Es hat sich gezeigt, dass der Einsatz der NATO-Luftabwehrsysteme PATRIOT für den Schutz der Türkei nicht mehr notwendig ist. Trotzdem war es bisher ein symbolisches Zeichen unserer Bündnistreue. Angesichts der aktuellen Entwicklungen müssen wir diesen Einsatz grundsätzlich überdenken. Wir dürfen uns keinesfalls vor den innenpolitischen Karren von Präsident Erdogan spannen lassen.“

Das bestätigt ja die Vermutung, dass in der Koalition nicht die tatsächliche Bedrohungslage und eine militärische Notwendigkeit ausschlaggebend für die Entscheidung war.
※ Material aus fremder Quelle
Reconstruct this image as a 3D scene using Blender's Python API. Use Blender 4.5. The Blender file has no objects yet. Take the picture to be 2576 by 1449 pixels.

Sondern dass es eine politische Entscheidung ist.

Nachtrag 16. August: Die USA ziehen ihre Patriot ebenfalls ab.

The United States has informed the Turkish government that the U.S. deployment of Patriot air and missile defense units in Turkey which expires in October will not be renewed beyond the end of the current rotation. Other relevant Allies have also been consulted. (…)
The United States will maintain in-theater capability to rapidly transport and support emergent Ballistic Missile Defense (BMD) requirements, and is prepared to sustain the current deployment site in a cold-basing status to facilitate future deployments of U.S. Patriots. If needed, the United States is prepared to return Patriot assets and personnel to Turkey within one week.